TO DO | State the number of lines in the material below that have "high" in them, without any other text.

INFORMATION SHOWN |
▬▬▬▬▬▬

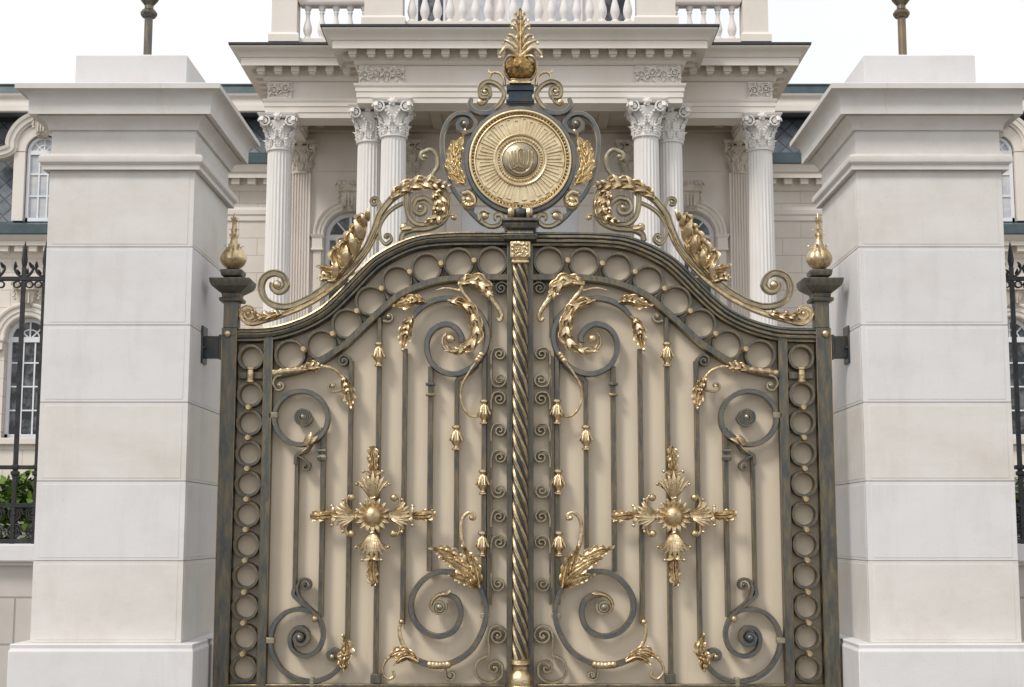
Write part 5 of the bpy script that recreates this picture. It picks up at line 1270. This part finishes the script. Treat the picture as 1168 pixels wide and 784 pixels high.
# side runs of balustrade going back along the terrace are hidden by the cornice
# attic storey behind the central balustrade
zr0 = zb1 - .3
MB().box(-x_in - .2, x_in + .2, YWL + .6, YWL + 5, zr0, zr0 + 5).build('attic_storey', 'facade', man, smooth=0)
for k in range(5):
    x = (-2 + k) * 1.1 + .05; fr = MB().box(x - .36, x + .36, YWL + .5, YWL + .62, zr0 + .5, zr0 + 3).build('window', 'white_paint', man, bevel=.01)
    MB().box(x - .30, x + .30, YWL + .49, YWL + .52, zr0 + .56, zr0 + 2.9).build('pane', 'glass' if k in (0, 4) else 'glass_pale', fr, smooth=0)
MB().box(-xc3, xc3, yf3, YWL + 3, zz(52, yf3), zz(52, yf3) + .06).build('terrace_roof', 'gutter', man, smooth=0)

# ---- wings
YG = YWG
def z_(py, o=0): return zz(py, YG - o)
for sg in (-1, 1):
    xi0 = xc3 - .8; xi1 = xx(593 + 470, YG, 300); xo1 = xi1 + 9
    a, b = sorted((sg * xi0, sg * xi1))
    # inner section: full wall, high cornice, strip of slate, upper cornice
    wall('wing_wall', a, b, 0, z_(215), YG, [])
    MB().mould([(0, z_(253)), (.04, z_(252)), (.04, z_(247)), (.07, z_(245)), (.07, z_(240)), (.02, z_(238)), (0, z_(236))], a, b, YG, YG + 3).build('string_course', 'facade', man, smooth=25)
    mb = MB().mould([(0, z_(219)), (.06, z_(218)), (.10, z_(215)), (.12, z_(214)), (.12, z_(203.5, .1)), (.42, z_(203, .42)), (.42, z_(197.5, .42)), (.46, z_(196, .46)), (.52, z_(190, .52)), (.55, z_(187, .55)), (0, z_(186, .3))], a, b, YG, YG + 3)
    n = int((b - a) / .38)
    for i in range(n + 1): x = a + (b - a) * i / n; mb.box(x - .1, x + .1, YG - .34, YG - .1, z_(210, .3), z_(203, .3))
    mb.build('wing_cornice', 'facade', man, smooth=25)
    MB().mould([(.56, z_(187, .56)), (.58, z_(186, .56)), (.58, z_(176, .56)), (.5, z_(175, .5)), (0, z_(174, .0))], a, b, YG, YG + 3).build('flashing', 'copper', man)
    MB().rings([[(a, YG - .05, z_(177)), (b, YG - .05, z_(177)), (b, YG + 3, z_(177)), (a, YG + 3, z_(177))], [(a, YG + .25, z_(128)), (b, YG + .25, z_(128)), (b, YG + 3, z_(128)), (a, YG + 3, z_(128))]]).build('mansard_roof', 'slate', man, smooth=0)
    # outer section: dormer mansard and arched windows
    a2, b2 = sorted((sg * xi1, sg * xo1))
    xwn = sg * xx(593 + 564, YG + .0, 430); hwn = 24.5 / FPX * (YG + 11.5) * 1.02
    zsp = z_(386); zsl = z_(500)
    ops = [(xwn, hwn, zsl, zsp), (xwn + sg * 2.6, hwn, zsl, zsp), (xwn + sg * 5.2, hwn, zsl, zsp)]
    wall('wing_wall', a2, b2, 0, z_(290), YG - .02, ops)
    for o in ops:
        window(o[0], o[1], o[2], o[3], YG - .02, rows=4, colsn=3, wd=.11)
        archivolt(o[0], o[1], o[3], YG - .02, .34, .12)
        keystone(o[0], z_(352), z_(322), YG - .02, .13, .30)
        MB().box(o[0] - hwn - .2, o[0] + hwn + .2, YG - .17, YG + .2, zsl - .16, zsl).build('sill', 'facade', man, bevel=.015)
        for k in (-1, 1): x = o[0] + k * (hwn + .17); MB().mould([(.15, zsp - .3), (.15, zsp - .12), (.19, zsp - .08), (.19, zsp)], x, x, YG, YG).build('impost', 'facade', man)
    mb = MB().mould([(0, z_(296)), (.05, z_(295)), (.10, z_(292)), (.12, z_(290)), (.12, z_(281, .1)), (.40, z_(280, .4)), (.40, z_(275, .4)), (.46, z_(273, .46)), (.52, z_(269, .52)), (.55, z_(267.5, .55)), (0, z_(266, .3))], a2, b2, YG, YG + 3)
    n = int((b2 - a2) / .36)
    for i in range(n + 1): x = a2 + (b2 - a2) * i / n; mb.box(x - .10, x + .10, YG - .34, YG - .1, z_(287, .3), z_(280, .3))
    mb.build('wing_cornice', 'facade', man, smooth=25)
    MB().mould([(.56, z_(267.5, .56)), (.58, z_(266.5, .56)), (.58, z_(256, .56)), (.5, z_(255, .5)), (0, z_(253, .0))], a2, b2, YG, YG + 3).build('flashing', 'copper', man)
    MB().rings([[(a2, YG - .05, z_(256)), (b2, YG - .05, z_(256)), (b2, YG + 3, z_(256)), (a2, YG + 3, z_(256))], [(a2, YG + .45, z_(128)), (b2, YG + .45, z_(128)), (b2, YG + 3, z_(128)), (a2, YG + 3, z_(128))]]).build('mansard_roof', 'slate', man, smooth=0)
    xd = sg * xx(593 + 545, YG - .3, 200); hd_ = 19 / FPX * (YG + 11.2) * 1.03; zds = zz(173, YG - .3); zdb = zz(252, YG - .3)
    for q in (0, 1, 2):
        xq = xd + sg * q * 3.0
        mb = MB()
        # dormer front: jambs and arch
        for k in (-1, 1): mb.box(xq + k * (hd_ + .02), xq + k * (hd_ + .30), YG - .32, YG + .6, zdb, zds - .02)
        A = arch_pts(xq, hd_ + .02, zds, 16); O = [(xq - (hd_ + .30) * math.cos(PI * i / 16), zds + (hd_ + .30) * math.sin(PI * i / 16)) for i in range(17)]
        rs3 = [[(ax_, YG - .32, az_), (ax_, YG + .7, az_), (bx_, YG + .7, bz_), (bx_, YG - .32, bz_)] for (ax_, az_), (bx_, bz_) in zip(A, O)]
        mb.rings(rs3)
        dm = mb.build('dormer', 'facade', man, origin=(xq, YG, zdb), smooth=30)
        mb = MB(); path = [Vector((xq - hd_ - .95, zds - .08)), Vector((xq - hd_ - .6, zds - .06)), Vector((xq - hd_ - .36, zds + .05))] + [Vector((xq - (hd_ + .36) * math.cos(PI * i / 20), zds + .1 + (hd_ + .36) * math.sin(PI * i / 20))) for i in range(1, 20)] + [Vector((xq + hd_ + .36, zds + .05)), Vector((xq + hd_ + .6, zds - .06)), Vector((xq + hd_ + .95, zds - .08))]
        sweep(mb, cr(path, 3), .13, YG - .25, .22, [(-1, 1), (-1, -.5), (-.6, -.6), (-.5, -.8), (.2, -.85), (.4, -1), (1, -1.1), (1, 1)], [0] * 8, mapped=True); mb.build('hood_mould', 'facade', dm, smooth=30)
        k_ = keystone(xq, zds + hd_ - .08, zds + hd_ + .62, YG - .35, .12, .2)
        window(xq, hd_, zdb, zds, YG - .3, 'glass_pale', rows=3, colsn=3, dep=.12, wd=.09)
    # upper cornice, gutter and ridge band over both sections
    a3, b3 = sorted((sg * xi0, sg * xo1))
    MB().mould([(0.0, z_(134)), (.30, z_(133, .3)), (.36, z_(130, .3)), (.36, z_(129, .3))], a3, b3, YG, YG + 4).build('eaves_gutter', 'gutter', man)
    MB().mould([(.30, z_(129, .3)), (.34, z_(127, .3)), (.34, z_(120, .3)), (.30, z_(119.5, .3)), (.30, z_(113, .3)), (.38, z_(110, .3)), (.40, z_(108, .3)), (.1, z_(107.5, .3))], a3, b3, YG, YG + 4).build('eaves_cornice', 'facade', man, smooth=25)
    mb = MB().mould([(.34, z_(108, .3)), (.30, z_(98.5, .3)), (.33, z_(97.5, .3)), (.33, z_(96, .3)), (.0, z_(95.5, .3))], a3, b3, YG, YG + 4)
    mb.build('ridge_flashing', 'copper', man)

▬▬▬▬▬▬

TASK SOLUTION | 2